EXERCISE → The line containing "import numpy as np" marks the end: extract everything from the first line of the data through that line, exactly, with no pictures.

________________________

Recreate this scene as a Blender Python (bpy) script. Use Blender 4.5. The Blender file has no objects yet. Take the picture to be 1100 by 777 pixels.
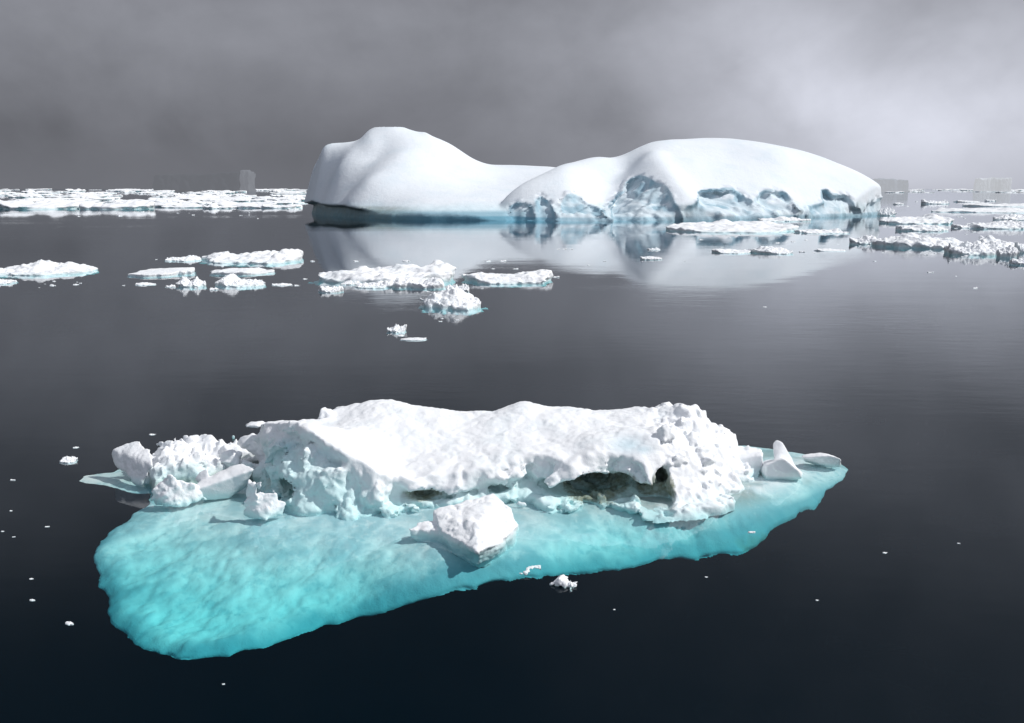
import bpy, math, random
import numpy as np

# ------------------------------------------------------------------ scene, camera
sc = bpy.context.scene
col = sc.collection
F = 1056.0                      # focal length in photo pixels (1100 wide)
PITCH = math.radians(9.97)
CAMZ = 10.0
cam_d = bpy.data.cameras.new('camera'); cam = bpy.data.objects.new('camera', cam_d); col.objects.link(cam)
cam.location = (0, 0, CAMZ); cam.rotation_euler = (math.pi/2 - PITCH, 0, 0)
cam_d.sensor_width = 36; cam_d.lens = 36*F/1100; cam_d.clip_start = .1; cam_d.clip_end = 80000
sc.camera = cam
sc.render.engine = 'CYCLES'
cy = sc.cycles
cy.use_denoising = True
try: cy.denoiser = 'OPENIMAGEDENOISE'
except Exception: pass
cy.max_bounces = 8; cy.diffuse_bounces = 4; cy.glossy_bounces = 3; cy.transparent_max_bounces = 8
cy.transmission_bounces = 4; cy.volume_bounces = 0
cy.caustics_reflective = False; cy.caustics_refractive = False
cy.sample_clamp_indirect = 6
cy.adaptive_threshold = .012
sc.view_settings.view_transform = 'Standard'; sc.view_settings.look = 'None'
sc.view_settings.exposure = 0; sc.view_settings.gamma = 1

CP, SP = math.cos(PITCH), math.sin(PITCH)
def ray(px, py):
    u = (px-550)/F; v = (388.5-py)/F
    return u, CP + v*SP, -SP + v*CP
def P(px, py, z=0.0):           # where the view line through a photo point meets height z
    x, y, zz = ray(px, py); t = (z-CAMZ)/zz
    return x*t, y*t, z
def W(px, py, Y):               # ... meets the plane at distance Y
    x, y, zz = ray(px, py); t = Y/y
    return x*t, Y, CAMZ+zz*t

# ------------------------------------------------------------------ noise on grids
def _wmat(c, scale, m0):
    t = c/scale - m0; i = np.floor(t).astype(int); f = t - i
    n = i.max()+4
    Wm = np.zeros((len(c), n), np.float32)
    r = np.arange(len(c))
    w = [(1-f)**3/6, (3*f**3-6*f**2+4)/6, (-3*f**3+3*f**2+3*f+1)/6, f**3/6]
    for k in range(4): Wm[r, i+k] += w[k]
    return Wm
def noise3(xs, ys, zs, scale, rng, az=1.0):
    A = _wmat(xs, scale, math.floor(xs[0]/scale)); B = _wmat(ys, scale, math.floor(ys[0]/scale))
    C = _wmat(zs, scale*az, math.floor(zs[0]/(scale*az)))
    L = rng.uniform(-1, 1, (A.shape[1], B.shape[1], C.shape[1])).astype(np.float32)
    L = np.tensordot(A, L, (1, 0)); L = np.tensordot(L, B, (1, 1)); L = np.tensordot(L, C, (1, 1))
    return L*2.6                # about -1..1
def noise2(xs, ys, scale, rng):
    A = _wmat(xs, scale, math.floor(xs[0]/scale)); B = _wmat(ys, scale, math.floor(ys[0]/scale))
    L = rng.uniform(-1, 1, (A.shape[1], B.shape[1])).astype(np.float32)
    return (A @ L @ B.T)*1.9
def fbm2(xs, ys, scale, octv, rng, gain=.5, billow=False):
    s = 0; a = 1
    for k in range(octv):
        n = noise2(xs, ys, scale, rng); s = s + a*(1-2.4*np.abs(n) if billow else n); a *= gain; scale *= .47
    return s
def fbm3(xs, ys, zs, scale, octv, rng, gain=.5, billow=False, az=1.0):
    s = 0; a = 1
    for k in range(octv):
        n = noise3(xs, ys, zs, scale, rng, az); s = s + a*(1-2.6*np.abs(n) if billow else n); a *= gain; scale *= .47
    return s
def sstep(a, b, x):
    t = np.clip((x-a)/(b-a), 0, 1); return t*t*(3-2*t)
def smax(a, b, k):
    h = np.clip(.5+.5*(a-b)/k, 0, 1); return b*(1-h)+a*h + k*h*(1-h)
def smin(a, b, k): return -smax(-a, -b, k)
def poly_sd(X, Y, poly):        # signed distance to a polygon, negative inside
    d = np.full(X.shape, 1e9, np.float32); inside = np.zeros(X.shape, bool)
    n = len(poly)
    for i in range(n):
        x0, y0 = poly[i]; x1, y1 = poly[(i+1) % n]
        ex, ey = x1-x0, y1-y0; wx = X-x0; wy = Y-y0
        t = np.clip((wx*ex+wy*ey)/(ex*ex+ey*ey+1e-12), 0, 1)
        d = np.minimum(d, (wx-ex*t)**2+(wy-ey*t)**2)
        c = ((y0 <= Y) != (y1 <= Y))
        if abs(ey) > 1e-9: inside ^= c & (wx < ex*(Y-y0)/ey)
    d = np.sqrt(d); d[inside] *= -1
    return d
def rbf2(pts, X, Y, lin=True, smooth=0.0):        # thin plate through (x,y,value) points
    p = np.array([q[:2] for q in pts], float); v = np.array([q[2] for q in pts], float)
    n = len(p); sc_ = np.abs(p-p.mean(0)).max(); c = p.mean(0); p = (p-c)/sc_
    def U(r2): return .5*r2*np.log(r2+1e-9)
    K = U(((p[:, None]-p[None])**2).sum(-1)) + smooth*np.eye(n)
    Pm = np.c_[np.ones(n), p]
    M = np.block([[K, Pm], [Pm.T, np.zeros((3, 3))]])
    w = np.linalg.solve(M, np.r_[v, 0, 0, 0])
    x = (X-c[0])/sc_; y = (Y-c[1])/sc_
    o = w[n]+w[n+1]*x+w[n+2]*y
    for i in range(n): o = o + w[i]*U((x-p[i, 0])**2+(y-p[i, 1])**2)
    return o.astype(np.float32)

# ------------------------------------------------------------------ surface extraction
def nets(f, xs, ys, zs):
    ins = f < 0
    n = ins.astype(np.int8)
    s = (n[:-1, :-1, :-1]+n[1:, :-1, :-1]+n[:-1, 1:, :-1]+n[:-1, :-1, 1:]+n[1:, 1:, :-1]+n[1:, :-1, 1:]+n[:-1, 1:, 1:]+n[1:, 1:, 1:])
    act = (s > 0) & (s < 8)
    I, J, K = np.nonzero(act)
    idx = np.full(act.shape, -1, np.int32); idx[I, J, K] = np.arange(len(I))
    acc = np.zeros((len(I), 3)); cnt = np.zeros(len(I))
    cor = [(a, b, c) for a in (0, 1) for b in (0, 1) for c in (0, 1)]
    val = {c: f[I+c[0], J+c[1], K+c[2]] for c in cor}
    for c in cor:
        for ax in range(3):
            if c[ax]: continue
            e = list(c); e[ax] = 1; e = tuple(e)
            a, b = val[c], val[e]; m = (a < 0) != (b < 0)
            t = np.where(m, a/np.where(m, a-b, 1), 0)
            p = np.array(c, float)[None].repeat(len(I), 0); p[:, ax] += t
            acc[m] += p[m]; cnt[m] += 1
    acc /= cnt[:, None]
    g = np.stack([I, J, K], 1)+acc
    V = np.stack([xs[0]+g[:, 0]*(xs[1]-xs[0]), ys[0]+g[:, 1]*(ys[1]-ys[0]), zs[0]+g[:, 2]*(zs[1]-zs[0])], 1)
    quads = []
    for ax in range(3):
        a = [slice(None)]*3; b = [slice(None)]*3; a[ax] = slice(0, -1); b[ax] = slice(1, None)
        A = ins[tuple(a)]; B = ins[tuple(b)]
        cr = A != B
        o = [k for k in range(3) if k != ax]
        lim = [slice(None)]*3
        for k in o: lim[k] = slice(1, -1)
        Q = np.stack(np.nonzero(cr[tuple(lim)]), 1)
        if not len(Q): continue
        for k in o: Q[:, k] += 1
        fl = A[Q[:, 0], Q[:, 1], Q[:, 2]]
        def cell(d1, d2):
            q = Q.copy(); q[:, o[0]] -= d1; q[:, o[1]] -= d2
            return idx[q[:, 0], q[:, 1], q[:, 2]]
        q = np.stack([cell(0, 0), cell(1, 0), cell(1, 1), cell(0, 1)], 1)
        if ax == 1: fl = ~fl
        q[~fl] = q[~fl][:, ::-1]
        quads.append(q)
    return V, np.concatenate(quads)

def np_mesh(name, V, Q, attrs=None, smooth=True):
    me = bpy.data.meshes.new(name)
    me.vertices.add(len(V)); me.vertices.foreach_set('co', V.astype(np.float32).ravel())
    k = Q.shape[1]
    me.loops.add(len(Q)*k); me.loops.foreach_set('vertex_index', Q.astype(np.int32).ravel())
    me.polygons.add(len(Q)); me.polygons.foreach_set('loop_start', np.arange(0, len(Q)*k, k, dtype=np.int32))
    me.polygons.foreach_set('use_smooth', np.full(len(Q), smooth))
    me.update(calc_edges=True)
    for a, v in (attrs or {}).items():
        at = me.attributes.new(a, 'FLOAT', 'POINT'); at.data.foreach_set('value', np.asarray(v, np.float32))
    return me
def tri_sample(G, xs, ys, zs, V):        # sample a grid at vertices (nearest)
    i = np.clip(np.round((V[:, 0]-xs[0])/(xs[1]-xs[0])).astype(int), 0, G.shape[0]-1)
    j = np.clip(np.round((V[:, 1]-ys[0])/(ys[1]-ys[0])).astype(int), 0, G.shape[1]-1)
    if G.ndim == 2: return G[i, j]
    k = np.clip(np.round((V[:, 2]-zs[0])/(zs[1]-zs[0])).astype(int), 0, G.shape[2]-1)
    return G[i, j, k]
def biggest(V, Q):                       # keep only the largest connected piece
    n = len(V); l = np.arange(n)
    E = np.concatenate([Q[:, [0, 1]], Q[:, [1, 2]], Q[:, [2, 3]], Q[:, [3, 0]]])
    for _ in range(200):
        m = np.minimum(l[E[:, 0]], l[E[:, 1]]); p = l.copy()
        np.minimum.at(l, E[:, 0], m); np.minimum.at(l, E[:, 1], m)
        l = l[l]; l = l[l]
        if (p == l).all(): break
    lab = np.bincount(l[Q[:, 0]], minlength=n).argmax()
    q = Q[l[Q[:, 0]] == lab]; ids, inv = np.unique(q, return_inverse=True)
    return V[ids], inv.reshape(q.shape)
def tri_lin(G, xs, ys, zs, V):
    g = [np.clip((V[:, a]-c[0])/(c[1]-c[0]), 0, len(c)-1.001) for a, c in enumerate((xs, ys, zs))]
    i = [a.astype(int) for a in g]; f = [a-b for a, b in zip(g, i)]; o = 0
    for a in (0, 1):
        for b in (0, 1):
            for c in (0, 1):
                o = o+G[i[0]+a, i[1]+b, i[2]+c]*(f[0] if a else 1-f[0])*(f[1] if b else 1-f[1])*(f[2] if c else 1-f[2])
    return o
def split_mesh(V, Q, mask):              # faces where mask is true / the others, as (V,Q,vertex ids)
    out = []
    for m in (mask, ~mask):
        q = Q[m]; ids, inv = np.unique(q, return_inverse=True)
        out.append((V[ids], inv.reshape(q.shape), ids))
    return out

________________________

RESULT →
Recreate this scene as a Blender Python (bpy) script. Use Blender 4.5. The Blender file has no objects yet. Take the picture to be 1100 by 777 pixels.
import bpy, math, random
import numpy as np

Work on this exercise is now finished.